Self-adjoint Lyapunov variables, temporal ordering and irreversible representations of Schroedinger evolution

TL;DR

This paper constructs a self-adjoint Lyapunov variable in quantum mechanics, linking it to irreversible representations and a natural time ordering, thus providing a framework to treat time as a dynamical variable.

Contribution

It introduces a method to construct Lyapunov variables in quantum models and shows their connection to irreversible representations and temporal ordering.

Findings

Existence of Lyapunov variables in certain quantum models.

Construction of an irreversible representation from Lyapunov variables.

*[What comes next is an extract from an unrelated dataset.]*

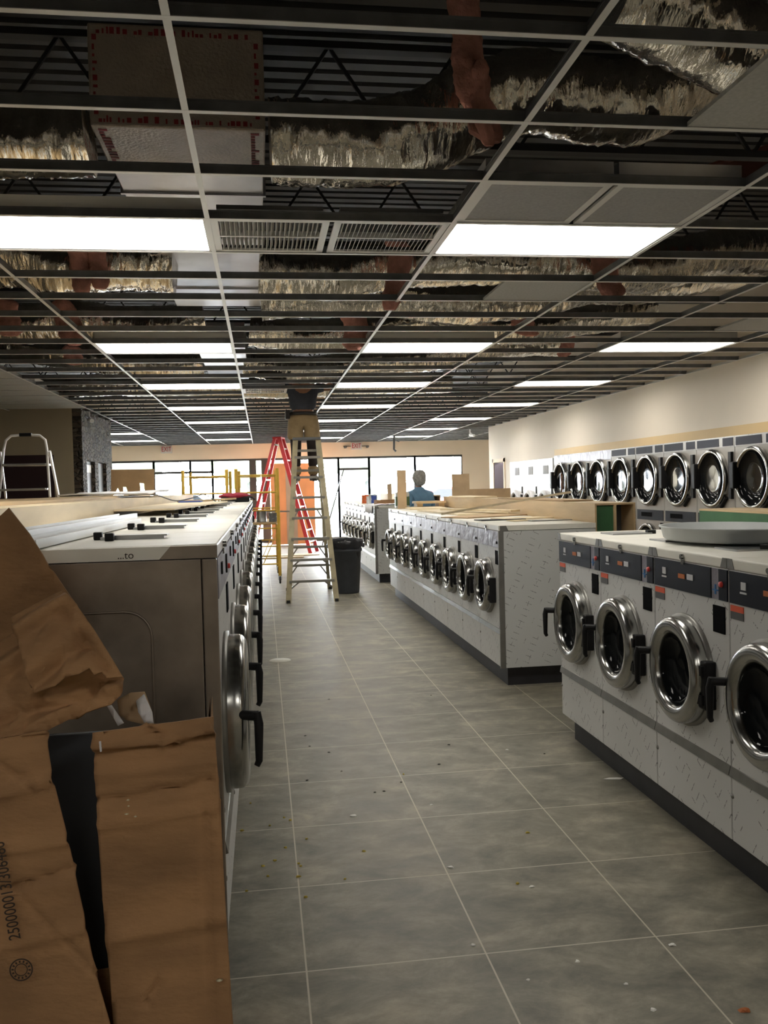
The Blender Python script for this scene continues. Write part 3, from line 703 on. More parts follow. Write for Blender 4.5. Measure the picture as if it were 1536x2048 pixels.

Identification of a natural time ordering observable.

Abstract

In non relativistic quantum mechanics time enters as a parameter in the Schroedinger equation. However, there are various situations where the need arises to view time as a dynamical variable. In this paper we consider the dynamical role of time through the construction of a Lyapunov variable - i.e., a self-adjoint quantum observable whose expectation value varies monotonically as time increases. It is shown, in a constructive way, that a certain class of models admit a Lyapunov variable and that the existence of a Lyapunov variable implies the existence of a transformation mapping the original quantum mechanical problem to an equivalent irreversible representation. In addition, it is proved that in the irreversible representation there exists a natural time ordering observable splitting the Hilbert space at each t>0 into past and future subspaces.